The meeting never came to fruition. The chief avoided me most of the morning, told me once or twice in passing that he only needed to get this one other thing done and then he’d call my host-dad. I waited. At the shift’s end I discovered he and Vuth trying desperately to rescue the chief’s keys with a long bamboo pole inserted into the window of his office where he’d accidentally locked his keys. “Oh, whoops, we never had our meeting! Okay, go have lunch at Vuth’s first, then we’ll all meet,” the chief assured me. “Come,” said Vuth.
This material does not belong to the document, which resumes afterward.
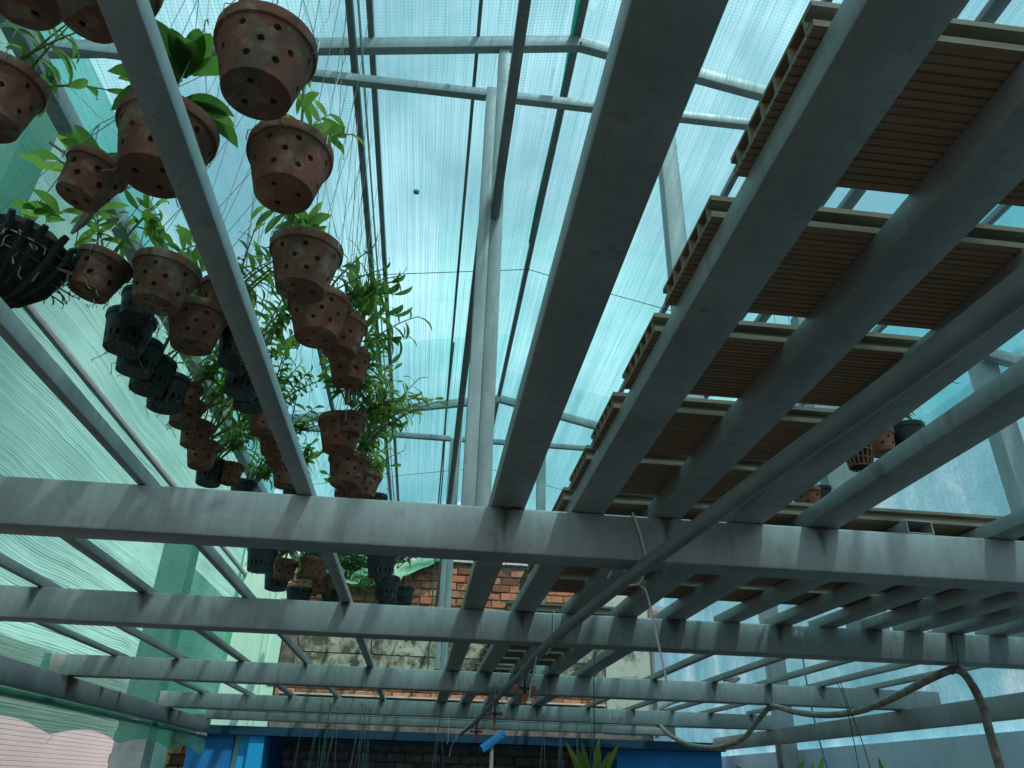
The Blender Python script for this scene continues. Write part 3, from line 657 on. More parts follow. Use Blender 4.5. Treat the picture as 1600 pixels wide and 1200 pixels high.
put('net_pole', mb.mesh('net_pole', M['steel_dark']), (-2.14, -.4, .355), None, 'dark pipe under the rusty side beam along the net', 'pole', 'poles holding the left net')
for k, y in enumerate((3.84, 5.0, 6.16, 7.32, 8.48)):
    p = Vector((-2.11, y, .19)); pts = [p + Vector((.012 * math.sin(q * 1.7 + k), .015 * math.sin(q * 1.1), -.016 * q)) for q in range(4)]
    wire('tie_string', pts, .0013, M['string'], 'loose string tied to the %s scallop point of the left net from the front' % ORD[k], 'string', 'strings on the scalloped net edge', n=4)
# ------------------------------------------------------------------ pots
def pot_mb(D, H, Db, rim_h, rim_out, holes, hole_r, NS, slots=False, mi=0):
    """lathe wall of thickness with round openings; z=0 is the rim top"""
    mb = MB(); R, Rb = D / 2, Db / 2
    zr_ = -rim_h; Rw = R - rim_out
    NT = 14
    def wall(th, tt, inset=0.0):
        r = (Rw + (Rb - Rw) * tt) - inset; z = zr_ + (-H - zr_) * tt
        return (r * math.cos(th), r * math.sin(th), z)
    taken = set(); circ = []
    for (si, ti, dt) in holes:
        ok = all(((si + a) % NS, ti + b) not in taken for a in range(2) for b in range(dt))
        if not ok: continue
        for a in range(2):
            for b in range(dt): taken.add(((si + a) % NS, ti + b))
        circ.append((si, ti, dt))
    th = lambda s_: 2 * math.pi * s_ / NS
    vs = [wall(th(s_), t_ / NT) for s_ in range(NS) for t_ in range(NT + 1)]
    idx = lambda s_, t_: (s_ % NS) * (NT + 1) + t_
    fs = [(idx(s_, t_), idx(s_, t_ + 1), idx(s_ + 1, t_ + 1), idx(s_ + 1, t_)) for s_ in range(NS) for t_ in range(NT) if (s_, t_) not in taken]
    for (si, ti, dt) in circ:
        per = [(si, ti), (si + 1, ti), (si + 2, ti)] + [(si + 2, ti + b) for b in range(1, dt + 1)] + [(si + 1, ti + dt), (si, ti + dt)] + [(si, ti + b) for b in range(dt - 1, 0, -1)]
        c_s, c_t = si + 1, ti + dt / 2; n = len(per); base = len(vs)
        cr_ = Rw + (Rb - Rw) * c_t / NT; dz = (H - rim_h) / NT
        for lay, ins in ((0, 0), (1, .011)):
            for (s_, t_) in per:
                dx = (s_ - c_s) * th(1) * cr_; dy = (t_ - c_t) * dz; a = math.atan2(dy, dx)
                rr = hole_r
                ex, ey = rr * math.cos(a), rr * math.sin(a) * (dt / 2 if dt > 3 else 1)
                vs.append(wall(th(c_s) + ex / cr_, (c_t + ey / dz) / NT, ins))
        for k in range(n):
            k2 = (k + 1) % n
            fs.append((idx(*per[k]), base + k, base + k2, idx(*per[k2])))
            fs.append((base + k, base + n + k, base + n + k2, base + k2))
    mb.add(vs, fs, mi)
    # rim band, top, inner face
    prof = [(Rw, zr_), (R - .001, zr_ + .002), (R, zr_ + .005), (R, -.003), (R - .003, 0), (R - .012, 0), (R - .014, -.004), (Rw - .012, zr_)]
    prof += [(Rw - .012 + (Rb - Rw) * .9, -H * .92)]
    n = len(prof); vv = [(r * math.cos(th(s_)), r * math.sin(th(s_)), z) for s_ in range(NS) for r, z in prof]
    mb.add(vv, [(s_ * n + i, ((s_ + 1) % NS) * n + i, ((s_ + 1) % NS) * n + i + 1, s_ * n + i + 1) for s_ in range(NS) for i in range(n - 1)], mi)
    # bottom with openings: polar grid, NB sectors
    NB, NR = 24, 6; tak = set(); cc = []
    for k in range(3): a = 3 + k * 8; tak |= {(a, 2), (a + 1, 2), (a, 3), (a + 1, 3)}; cc.append(a)
    pv = lambda s_, t_: (Rb * t_ / NR * math.cos(2 * math.pi * s_ / NB), Rb * t_ / NR * math.sin(2 * math.pi * s_ / NB), -H)
    ring = [[pv(s_, t_) for t_ in range(1, NR + 1)] for s_ in range(NB)]
    vs = [p for r_ in ring for p in r_]; id2 = lambda s_, t_: (s_ % NB) * NR + t_ - 1; fs = []
    for s_ in range(NB):
        for t_ in range(1, NR):
            if (s_, t_) not in tak: fs.append((id2(s_, t_), id2(s_ + 1, t_), id2(s_ + 1, t_ + 1), id2(s_, t_ + 1)))
    for a in cc:
        per = [(a, 2), (a + 1, 2), (a + 2, 2), (a + 2, 3), (a + 2, 4), (a + 1, 4), (a, 4), (a, 3)]; base = len(vs)
        C0 = Vector(pv(a + 1, 3))
        for lay in (0, 1):
            for q in per:
                d = (Vector(pv(*q)) - C0).normalized() * hole_r; p = C0 + d; vs.append((p.x, p.y, p.z + .01 * lay))
        for k in range(8):
            k2 = (k + 1) % 8; fs.append((id2(*per[k]), id2(*per[k2]), base + k2, base + k)); fs.append((base + k, base + k2, base + 8 + k2, base + 8 + k))
    fs.append(tuple(id2(s_, 1) for s_ in range(NB - 1, -1, -1)))
    mb.add(vs, fs, mi)
    return mb
def fill_mb(D, H, Db, rim_h):
    mb = MB(); NS = 20; R, Rb = D / 2 - .026, Db / 2 - .013
    prof = [(0, -.014), (R * .6, -.008), (R, -.02), (R - .002, -rim_h - .004), (Rb, -H + .006), (0, -H + .012)]
    vv = []
    for s_ in range(NS):
        a = 2 * math.pi * s_ / NS
        for k, (r, z) in enumerate(prof): vv.append((r * math.cos(a), r * math.sin(a), z + (RND.uniform(-.006, .012) if 0 < k < 3 else 0)))
    n = len(prof); mb.add(vv, [(s_ * n + i, s_ * n + i + 1, ((s_ + 1) % NS) * n + i + 1, ((s_ + 1) % NS) * n + i) for s_ in range(NS) for i in range(n - 1)])
    return mb
def hanger_mb(D, up):
    mb = MB(); R = D / 2 - .006
    for k in range(3):
        a = .5 + k * 2.094
        e = Vector((R * math.cos(a), R * math.sin(a), 0))
        o_ = Vector(((R + .011) * math.cos(a), (R + .011) * math.sin(a), -.028))
        mb.tube([o_ - Vector((e.x * .12, e.y * .12, .004)), o_, o_ + Vector((0, 0, .03)), e + Vector((0, 0, .012)), e.lerp(Vector((0, 0, up)), .5), Vector((0, 0, up))], .0013, 4)
    mb.tube([(0, 0, up - .004), (.006, 0, up + .02), (0, 0, up + .034), (-.008, 0, up + .024)], .0016, 5)
    return mb
big_h = [(s_ * 6 + (0, 3, 1)[r] + (s_ * 5 % 2), (1, 5, 9)[r], 2) for r in range(3) for s_ in range(7)]
med_h = [(s_ * 5 + (1, 3)[r], (2, 7)[r], 3) for r in range(2) for s_ in range(6)]
slot_h = [(s_ * 3, 7, 5) for s_ in range(16)]
POT = {'big': dict(D=.195, H=.140, Db=.128, rim=.030, out=.007, holes=big_h, hr=.0075, NS=42, mat='terra'),
       'med': dict(D=.150, H=.112, Db=.105, rim=.024, out=.006, holes=med_h, hr=.0088, NS=32, mat='terra'),
       'black': dict(D=.153, H=.122, Db=.116, rim=.024, out=.005, holes=slot_h, hr=.0046, NS=48, mat='black')}
for k, d in POT.items():
    d['me'] = pot_mb(d['D'], d['H'], d['Db'], d['rim'], d['out'], d['holes'], d['hr'], d['NS']).mesh('pot_body', M[d['mat']], 40)
    d['fill'] = fill_mb(d['D'], d['H'], d['Db'], d['rim']).mesh('potting_bark', M['bark'], 40)
    d['hang'] = hanger_mb(d['D'], .30).mesh('wire_hanger', M['wire'])
def root_fringe(D, seed):
    r = random.Random(seed); mb = MB()
    for k in range(26):
        a = r.uniform(0, 6.28); R = D * .5 * r.uniform(.55, .95); z = -.105; p = Vector((R * math.cos(a), R * math.sin(a), z + r.uniform(-.02, .05)))
        pts = [p]
        for q in range(4): p = p + Vector((r.uniform(-.012, .012), r.uniform(-.012, .012), r.uniform(-.016, .004))); pts.append(p)
        mb.tube(pts, .0013, 3)
    return mb
fringe_me = [root_fringe(.13, s_).mesh('hanging_roots', M['root']) for s_ in range(3)]
def pot(kind, x, y, z, lab, group, tilt=(0, 0), D=None, top=None, roots=False, rz=None):
    d = POT[kind]; s_ = (D / d['D']) if D else 1.0
    t = thing('terracotta_pot' if d['mat'] == 'terra' else 'black_plastic_pot', lab, 'pot', (x, y, z), group, None, s_)
    t.rotation_mode = 'ZYX'; t.rotation_euler = Euler((tilt[0], tilt[1], RND.uniform(0, 6.28) if rz is None else rz), 'ZYX')
    put('pot_body', d['me'], (0, 0, 0), t); put('potting_bark', d['fill'], (0, 0, 0), t); put('wire_hanger', d['hang'], (0, 0, 0), t)
    if roots or RND.random() < .35: put('hanging_roots', fringe_me[RND.randrange(3)], (0, 0, 0), t, kind='stuff')
    if top is not None:
        a = Vector((0, 0, .325)); b_ = Vector(((top[0] - x) / s_, (top[1] - y) / s_, (top[2] - z) / s_))
        wr = wire_local([a, b_], .0012 / s_, t)
    return t
def wire_local(pts, r, t):
    mb = MB(); R_ = t.rotation_euler.to_matrix().transposed()
    mb.tube([R_ @ Vector(p) if i else Vector(p) for i, p in enumerate(pts)], r, 4); return put('hanging_wire', mb.mesh('hanging_wire', M['wire']), (0, 0, 0), t)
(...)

Once at his house, Vuth and I sat for rice and he laid the cards on the table. “The chief went ahead and met with your host-dad over the weekend. They’re good friends.” I knew there was more and what the conclusion would be and I cried quietly in my rice. He continued. “Your dad said he had had no idea how hard things were for you at the house. And I know you love him but he definitely knew. He never thought you would leave, though. And now I know he fears for his family’s reputation.” Vuth wasn’t looking at me and I could hardly look at him for how hard I could tell he was concentrating on what he was saying. “If you think you can stay there for the next few months then maybe… maybe it’s better. You’re strong.” His wife appeared and could tell we’d talked. “You can do it! Endure!” She offered to let me rest there for a while but I said I should probably go back to the house.
Around noon I finally made my way home for the first time in days but managed to avoid my family as I went upstairs. It was always going to be far too much to ask to switch families but stay in the same village, I told myself in the shade on the balcony, crouched on the cool tile. I spent the afternoon emotionally moving back in to my room, to the whole upstairs. I felt as if I’d driven from Maine down to the tip of Florida in one shot, that my car had broken down and now I was walking back north.
In some hours, I acknowledged my hunger but abided until I thought everyone was napping downstairs, then made my descent. I miscalculated and instantly saw pa sitting at the table. When he saw me he jumped. “Hey! Eat, uhh, round bread? You know, round bread? Do you want some? Hey, mak!” Mak then exclaimed from the kitchen and waved me over. “Here, here!” she called. She handed me a bowl of rolls (round bread) and curried freshwater prawns which I recognized as a dish from last night’s wedding. “I asked the uncles you sat with what you had eaten the most of and I brought you some extra,” she smiled as she led me over to the table where I ate mechanically in a daze. It occurred to me how bizarre this rather un-bizarre episode felt.
Mak laid on the sugar extra heavy over the next few days, which is to say, she acknowledged my existence. She even referred to me as “daughter” once instead of “her” and kept offering me the snacks she usually reserved for her real kids. I did my best just to accept it at face-value. Maybe a corner really had been turned, maybe she really had grasped the reality that I would eventually leave and she might miss me. I dared to do several things around the house which I had previously thought incomprehensible: use the washing machine, occupy the kitchen for more than twenty minutes, stick my shoes in the new shoe-rack mak had set up for the family. On the second day of mak’s deluge of sweetness, I watched her count the family’s cash. In her hands flashed a hundred dollar-bill which I knew had been a part of last month’s rent. I calculated the hundreds of dollars the family would have lost if I had moved out for my final months. She noticed me nearby and pulled her mouth into a smile that told me the same arithmetic had crossed her mind more than once.
***
By the morning of the third day I walked downstairs to find my shoes tossed out on to the pavement beside the shoe rack and I knew we were back to normal. I felt a dull ache which at that point I knew well and thought I might talk to Leakhana about everything when she came for tutoring. She pulled up and smiled as she scooted on to the bench beside me. “What’s up?” she asked as she shook out her long black tresses. “Can I braid your hair?” I asked, and she flipped her hair over her shoulder for me.